Time the work to the plaster's set: too early and the foam picks up wet material; too late and the surface is too hard to respond to the floating action. The practical window varies with mix, ambient temperature, and substrate suction, so test in a small area before working a full wall. Clean the pad with water immediately after use — dried plaster bonded into the foam structure is much harder to remove than wet residue.
Trade Insight
The DED77671 earns its place on internal plaster finishing where hand-floating a full wall would otherwise be the time-bottleneck. The mechanical float covers area at a measurably faster rate than a hand-held trowel float, and the rotational action gives a more consistent surface across a continuous run than even an experienced hand can match. The complete Dedra pad sequence — DED77675 stripping pad for preparation, grid 16 and grid 24 sanding pads for surface refinement, then this PU foam pad for the float finish — covers the whole prep-to-finish workflow on one machine, which is the reason most plasterers running the system buy the full pad set rather than picking pads individually.
Is This Product Right for Your Project?
- Internal lime cement and gypsum plaster finishing: ideal — the PU foam is designed specifically for this stage of the work.
- External thin-coat silicone or acrylic render: consider the DED77674 polystyrene pad instead — different surface friction suits external render textures.
- Surface preparation and stripping: use the DED77675 stripping pad for the earlier stage of the workflow.
- Intermediate sanding and refinement: the grid 16 and grid 24 sanding pads sit between stripping and final floating.
Frequently Asked Questions
Which machine does this pad fit?
The Dedra DED7767 power float, attached via the DED77670 mounting pad. Both items are part of the same Dedra system — the mounting pad is the Velcro carrier between the machine head and the foam finishing disc.
How does the foam pad differ from the polystyrene pad?
The PU foam pad is built for floating and smoothing internal lime cement and gypsum plaster — flexible material that closes onto the surface for an even float finish. The polystyrene pad gives a different friction profile suited to external thin-coat silicone and acrylic render textures.
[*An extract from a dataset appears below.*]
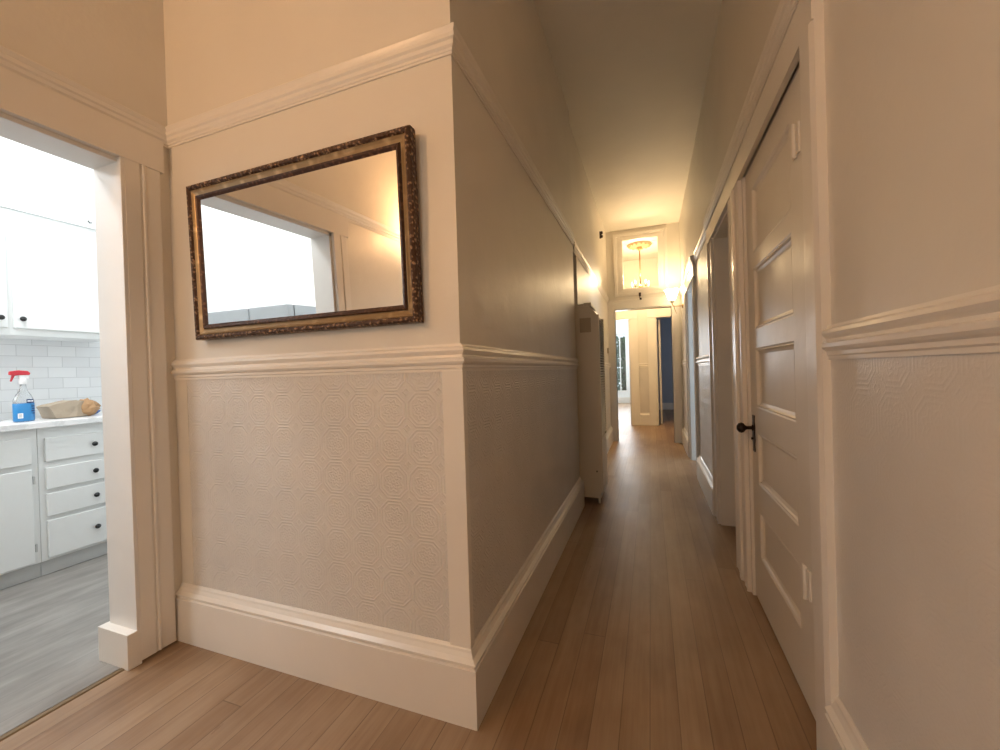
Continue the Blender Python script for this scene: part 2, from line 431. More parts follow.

They are sequential alternatives across different finish types rather than substitutes.
When in the plaster set should the pad be used?
After the initial set but before full cure — when the surface is firm enough to take pressure but still workable enough for the floating action to even out trowel marks. The exact window varies with mix, temperature, and substrate suction, so test in a small area before working the full wall.
How should the pad be cleaned after use?
With water, immediately after work finishes. Dried plaster bonded into the foam structure is significantly harder to remove than wet residue, and bonded material reduces the foam's flexibility on the next job. The render finishing guide covers pad maintenance across the Dedra range.